23 May, 2007

I Don't Do Foulness

    You might be wondering why I haven’t followed the theatre world at large in writing a gushing recommendation of Spring Awakening. After all, it did garner 11 Tony nominations (that’s every eligible category but two) and 4 Drama Desk Awards, including Outstanding Musical. That’s gotta be good for something, right? Well, that depends on who you ask.

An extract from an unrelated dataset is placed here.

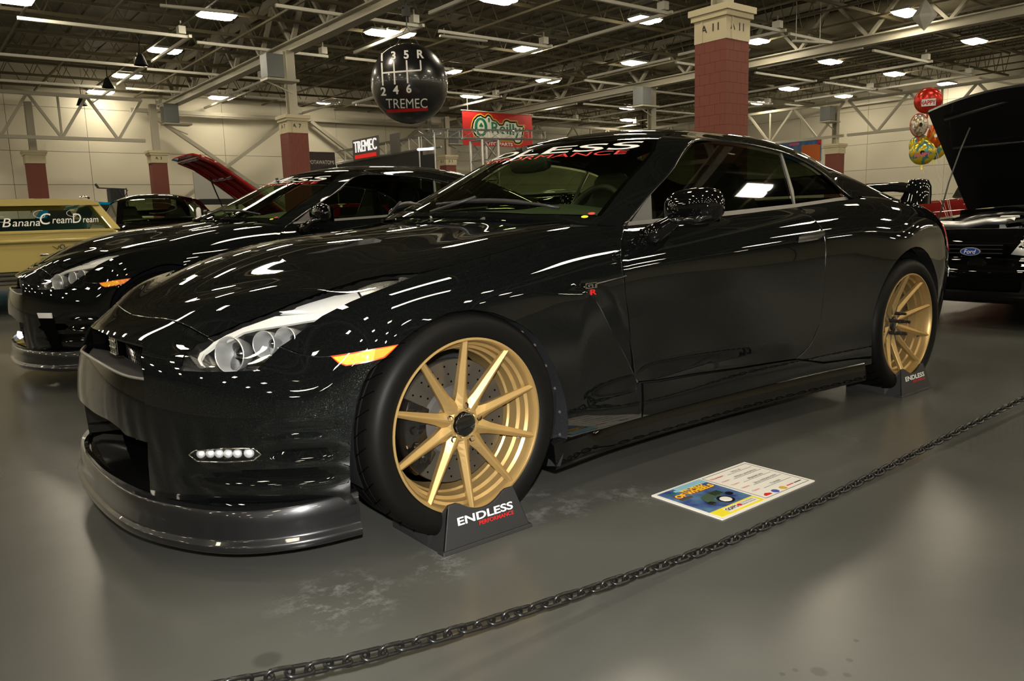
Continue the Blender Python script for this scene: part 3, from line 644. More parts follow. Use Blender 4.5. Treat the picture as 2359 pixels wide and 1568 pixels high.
def mirrored(o, parent, name=None):
    """copy of a part mirrored across the car's spine"""
    me = o.data.copy(); me.transform(mathutils.Matrix.Scale(-1, 4, (0, 1, 0))); me.flip_normals()
    c = bpy.data.objects.new(name or o.name.split('.')[0], me); link(c, parent); return c
def build_wheel(car, x, side, face, hub, lugs, gold, hero=True):
    """wheel on the y axis; side -1 near, +1 far"""
    wh = empty('wheel', (x, side * face, .352), math.pi if side > 0 else 0, car)
    t = MB(); prof = [(.258, .012), (.268, -.001), (.285, -.010), (.305, -.014), (.322, -.010), (.334, .000), (.341, .012), (.3445, .028)]
    prof += [(.345, .06), (.3395, .061), (.3395, .067), (.345, .068), (.345, .118), (.3395, .119), (.3395, .127), (.345, .128), (.345, .18), (.3395, .181), (.3395, .187), (.345, .188), (.3445, .225), (.338, .245), (.315, .262), (.28, .262), (.258, .245)]
    t.lathe(prof, 96); ty = t.build('tyre', M['rubber'], wh, True, sharp=.6)
    g = MB()
    if hero:
        for k in range(40):
            a = 2 * math.pi * k / 40; P = []
            for q in range(6):
                aa = a + q * .032; yy = .016 + q * .018; rr = .3462 if q else .3432; P.append((rr * math.cos(aa), yy, rr * math.sin(aa)))
            g.tube(P, .0016, 4)
        go = g.build('tread_grooves', M['gap'], wh); tag(go, kind='stuff')
    r = MB()
    r.lathe([(.262, .010), (.2685, .002), (.2685, -.004), (.262, -.005), (.2585, .0), (.254, .012), (.2515, .030), (.243, .037), (.2405, .060), (.231, .066), (.228, .10), (.222, .105), (.220, .20), (.236, .215), (.25, .235), (.252, .245), (.26, .245)], 96)
    for k in range(10):
        a = math.radians(80 + 36 * k + 10); c, s = math.cos(a), math.sin(a); tx = np.array((-s, 0, c)); rd = np.array((c, 0, s)); V = []; n = 12
        for i in range(n):
            f = i / (n - 1); rr = .040 + (.2625 - .040) * f
            hw = .0095 + .0115 * (1 - f) + .012 * max(0, 1 - f * 3.2) ** 1.5
            yf = hub + .004 - (hub + .006) * (f ** 1.25); dep = .030 - .014 * f
            for (sx, dy) in ((-1, dep * .55), (-.16, 0), (.16, 0), (1, dep * .55), (.75, dep * 1.5), (-.75, dep * 1.5)):
                V.append(rd * rr + tx * hw * sx + np.array((0, yf + dy, 0)))
        Fc = []
        for i in range(n - 1):
            for j in range(6): Fc.append((i*6+j, i*6+(j+1) % 6, (i+1)*6+(j+1) % 6, (i+1)*6+j))
        Fc += [tuple(range(5, -1, -1)), tuple((n-1)*6+j for j in range(6))]
        sp = mesh_obj('spoke', V, Fc, gold, wh); sp.data.shade_smooth() if False else None
        b = sp.modifiers.new('bevel', 'BEVEL'); b.width = .0022; b.segments = 2; b.limit_method = 'ANGLE'; b.angle_limit = .3
    r.lathe([(.0, hub + .012), (.040, hub + .012), (.044, hub + .004), (.050, hub + .004), (.058, hub + .012), (.072, hub + .022), (.074, hub + .06), (.0, hub + .06)], 60)
    r.build('rim', gold, wh, True, sharp=.5)
    c = MB(); c.lathe([(.0, hub - .006), (.030, hub - .006), (.036, hub - .002), (.038, hub + .012), (.036, hub + .03)], 40); c.build('centre_cap', M['black_gloss'], wh, True, sharp=.6)
    for k in range(5):
        a = math.radians(90 - 8 - 72 * k); px, pz = .057 * math.cos(a), .057 * math.sin(a); l = MB()
        if lugs:
            l.lathe([(0, hub - .055), (.007, hub - .055), (.0075, hub - .03), (.0095, hub - .028), (.0105, hub + .02)], 6, (px, 0, pz)); l.build('lug_nut', M['plastic'], wh)
        else:
            l.lathe([(.0105, hub + .0075), (.0105, hub + .0045), (.008, hub + .002), (.0075, hub + .012), (.0, hub + .012)], 14, (px, 0, pz)); l.build('lug_nut', M['dark_chrome'], wh, True, sharp=.6)
    if hero:
        d = MB(); d.lathe([(.10, .088), (.193, .088), (.195, .092), (.195, .112), (.193, .116), (.10, .116)], 72); d.build('brake_disc', M['disc'], wh, True, sharp=.5)
        d = MB(); d.lathe([(.0, .075), (.105, .075), (.112, .086), (.112, .094)], 48); d.build('disc_bell', M['grey_plastic'], wh, True, sharp=.5)
        h = MB()
        for k in range(24):
            for rr in (.125, .150, .176):
                a = 2 * math.pi * (k + rr * 9) / 24; h.lathe([(.0, .0872), (.0032, .0872), (.0032, .089)], 8, (rr * math.cos(a), 0, rr * math.sin(a)))
        tag(h.build('drilled_holes', M['gap'], wh), kind='stuff')
        q = MB(); A = [math.radians(v) for v in np.linspace(150, 222, 14)]
        if side > 0: A = [math.pi - v for v in A]
        V = []
        for a in A:
            for rr, yy in ((.118, .060), (.150, .052), (.196, .056), (.207, .070), (.207, .135), (.118, .135)):
                V.append((rr * math.cos(a), yy, rr * math.sin(a)))
        n = len(A); Fc = [(i*6+j, i*6+(j+1) % 6, (i+1)*6+(j+1) % 6, (i+1)*6+j) for i in range(n-1) for j in range(6)] + [tuple(range(6)), tuple((n-1)*6+5-j for j in range(6))]
        q.add(V, Fc)
        for a in A[2:-1:3]: q.tube([(.165 * math.cos(a), .054, .165 * math.sin(a)), (.165 * math.cos(a), .046, .165 * math.sin(a))], [.014, .012], 12)
        q.build('brake_caliper', M['black_gloss'], wh, bevel=.004)
        v = MB(); a = math.radians(-22); v.tube([(.2385 * math.cos(a), .050, .2385 * math.sin(a)), (.226 * math.cos(a), .036, .226 * math.sin(a))], .004, 8); v.build('valve_stem', M['grey_plastic'], wh)
    return wh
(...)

    New York Times theatre critic Charles Isherwood will give you some drivel about adolescent sexual discovery, other critics will drone on about raw teen angst, and message board theatre queens will overwhelm you with effusions about how there’s “finally” a show that “really gets” them. That is, as you may recall, the same thing they said about Hair and RENT in their heydays. And like RENT, Spring Awakening does have some truly catchy songs. “Mama Who Bore Me” captures an insistence and a certain measure of angst that few composers have been able to, including the marvelous dissonances in its reprise. Unfortunately, the lyrics fail to tell us what the characters are insistent about or where their angst is coming from. Oops.

    The other notable song is the regrettably lyriked “The Bitch of Living.” It’s one of the catchiest tunes I’ve heard on Broadway this season, but it falls into the trap of assuming foul language and artistic genius are synonymous.

    It’s this overall foulness that prevents me from recommending it. The taglines alone are enough to warn discerning theatergoers. “A barrier-breaking fusion of morality, sexuality, and rock & roll.” “A story of uncontrollable emotions and undeniable passion, of first love and lasting regrets.” There’s not much redeemable in a story about “sexually repressed” 14-year-olds who get into all sorts of trouble because of their ignorance, including having the sex they’ve been repressing (you get to see it, too!), masturbation (live, and on stage!), pregnancy, botched abortion, and suicide.

    Overall, Spring Awakening is so antithetical to truth, goodness, and beauty that it has become the best argument for theatrical reformation. If you want to see truly great theatre, save yourself the airfare and catch the tour of The Light in the Piazza.